Zack Hutchins
Director of Communications

For Release — Tuesday, February 15, 2005


Pathfinder AwardALBANY—Fourteen New York State elementary schools in all parts of the state will receive the highest honor given to schools by New York State's private sector: the 2005 Pathfinder Award. The Business Council gives this award to honor schools that show marked improvement from one year to the next on students' state test scores.

For the first time in the five years the awards have been presented, two charter schools will be among the recipients.

Roosevelt Children's Academy Charter School in Nassau County, and the South Buffalo Charter School in Erie County, showed significant improvement on state tests between 2003 and 2004.

Each winning school will receive its award at a local ceremony that will be announced separately. Award ceremonies will be scheduled over the next few months.

"The schools prove that improvement is possible in virtually all kinds of schools," said Business Council President Daniel B. Walsh. "They have shown that success comes after persistence and hard work. And we thank the teachers and students at the schools for showing the path to success."

The Council awards the Pathfinder Award to one or more schools in each of 12 regions of the state based on improvement in students' scores from one year to the next on the state's fourth-grade English Language Arts and math tests.

The 2005 Pathfinder Award winners are:

  English Language Arts Math
P.S. 137 (the John L. Bernstein School), New York City Community School District 1 in Manhattan 62 percent 78 percent
P.S. 11 (the Purvis J. Behan School), New York City Community School District 13 in Brooklyn 48 percent 18 percent
The Thomas S. O'Brien Academy of Science and Technology, Albany City School District in Albany County 28 percent 54 percent
Elizabethtown-Lewis Central School, Elizabethtown-Lewis Central School District in Essex County 36 percent 11 percent
Cleveland Elementary School, Central Square Central School District in Oswego County 11 percent 23 percent
Candor Elementary School, Candor Central School District in Tioga County 45 percent 19 percent
School 20 (the Henry Lomb School), Rochester City School District in Monroe County 127 percent 54 percent
The South Buffalo Charter School, Erie County 32 percent 44 percent
P.S. 3, Buffalo City School District in Erie County 47 percent 4 percent
School 5, Yonkers School District in Westchester County 48 percent 9 percent
Roosevelt Children's Academy Charter School in Nassau County 40 percent 21 percent
P.S. 106, New York City Community School District 27 in Queens 37 percent 18 percent
P.S. 65, New York City Community School District 27 in Queens 47 percent 11 percent
P.S. 315 Lab School, New York City Community School District 10 in the Bronx 102 percent 53 percent

Background on the Pathfinder Awards: The Pathfinder Award program is in its fifth year. Winning schools are chosen by The Council. The awards are based on a range of criteria, including improvement in scores and the number and percentage of students tested. In addition, at least half of a school's students must meet or exceed state standards on the fourth-grade English Language Arts (ELA) and math tests before the school can quality for the award.
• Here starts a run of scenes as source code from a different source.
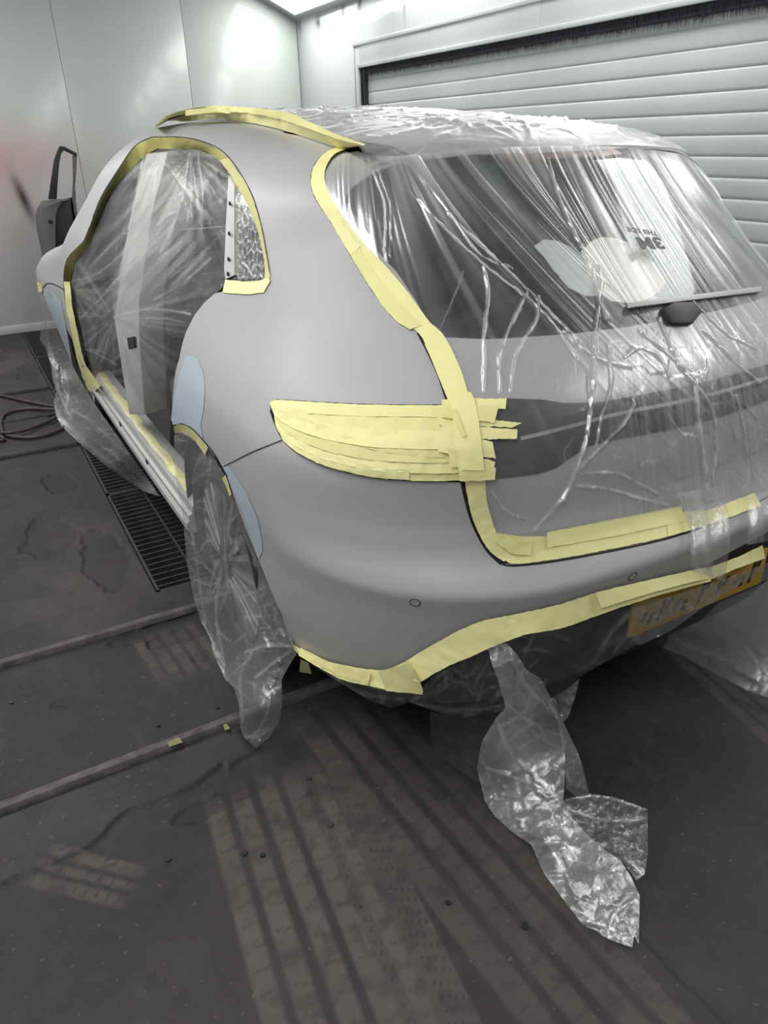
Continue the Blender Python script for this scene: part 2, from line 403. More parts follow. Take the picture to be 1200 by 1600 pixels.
# scattered pale scuffs
scf = np.clip((fbm(fx*14+3, fy*4, 41, 4)-.60)*6, 0, 1)*np.clip((fbm(fx*1.7, fy*1.7, 43, 3)-.45)*5, 0, 1); tone = np.maximum(tone, scf*.10)
worn = np.clip((fbm(fx*2.4, fy*2.4, 47, 5)-.50)*4, 0, 1)*(fy > .36)*(fx < -.9); tone = np.maximum(tone, worn*.28)
nx, ny = len(xs), len(ys); idx = np.arange(nx*ny).reshape(nx, ny)
Q = np.stack([idx[:-1, :-1], idx[1:, :-1], idx[1:, 1:], idx[:-1, 1:]], -1).reshape(-1, 4)
qc = np.stack([(xs[:-1]+xs[1:])[:, None].repeat(ny-1, 1)/2, (ys[:-1]+ys[1:])[None].repeat(nx-1, 0)/2], -1).reshape(-1, 2)
inpit = (qc[:, 0] > GX0) & (qc[:, 0] < GX1) & (qc[:, 1] > GY0) & (qc[:, 1] < GY1)
floor = structure(mesh('floor', np.stack([fx, fy, fz], 1), Q[~inpit], M['floor'], attrs={'tone': tone, 'wear': wear}))
pit = MB(); D = -.32
pit.add([(GX0, GY0, D), (GX1, GY0, D), (GX1, GY1, D), (GX0, GY1, D), (GX0, GY0, 0), (GX1, GY0, 0), (GX1, GY1, 0), (GX0, GY1, 0)],
        [(0, 1, 2, 3), (0, 4, 5, 1), (1, 5, 6, 2), (2, 6, 7, 3), (3, 7, 4, 0)])
mesh('grate_pit', pit.v, pit.f, M['pit'], floor, smooth=False)
# steel strips across the floor
def strip(n, y, x0, x1, w=.038, h=.022, skew=0.):
    b = MB(); b.add([(x0, y-w/2, 0), (x1, y-w/2+skew, 0), (x1, y+w/2+skew, 0), (x0, y+w/2, 0), (x0, y-w/2+.008, h), (x1, y-w/2+.008+skew, h), (x1, y+w/2-.004+skew, h), (x0, y+w/2-.004, h)],
        [(0, 3, 2, 1), (4, 5, 6, 7), (0, 1, 5, 4), (1, 2, 6, 5), (2, 3, 7, 6), (3, 0, 4, 7)])
    structure(b.build('trim_%d' % n, M['steel' if y < 1 else 'gratebar'], bevel=.002))
for k, (y, sk) in enumerate(((-.345, .03), (.355, .0), (2.46, 0), (3.82, -.02))): strip(k+1, y, XL+.01, -.62 if y < .5 else GX0-.004, skew=sk)
strip(5, 3.15, XL+.01, GX0-.004, w=.03, h=.012)
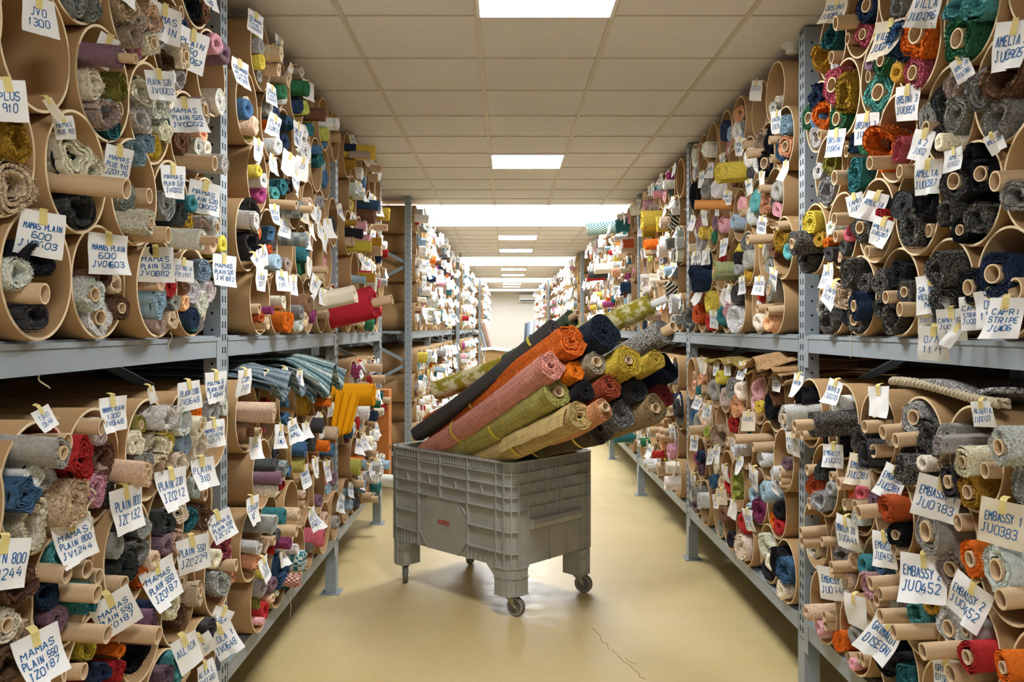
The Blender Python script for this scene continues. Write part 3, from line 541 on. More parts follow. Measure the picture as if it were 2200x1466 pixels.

The Business Council generally gives Pathfinder Awards to one or more public schools in each of 12 different regions across the state. These regions represent the state's judicial districts In some regions, if two schools show nearly identical levels of improvement, more than one may be recognized. Schools that win the award receive $1,000 for the school's programs, and a trophy in recognition of the achievement.

The employers that have provided support to the Pathfinder Awards are: Anheuser-Bush, Inc.; Apple Computers; Buck & Pulleyn; CH Energy Group; ChevronTexaco; Golub Corporation; Consolidated Edison, Inc.; Fleet Bank; Frontier Communciations; HSBC; KeyBank; KeySpan; Metropolitan Life; Pfizer; The Pike Company; The Pioneer Development Company; Racemark International, LP; Security Mututal Life Insurance Company; and State Farm Insurance Company.

Background on The Business Council's advocacy for education: The Business Council has long been an active and forceful advocate of policies to strengthen the performance and accountability of the state's public schools, and has encouraged businesses and business leaders to become active partners with schools in their efforts to improve.

For example, The Public Policy Institute used state data to design the prototype for the state's school report cards. Today school report cards are released annually to give schools, teachers, parents, and students a sense of how their schools are doing compared to schools in similar circumstances and their own performance of the previous year. The Council has also supported the state's new academic standards and state tests based on them that measure the performance of students and schools.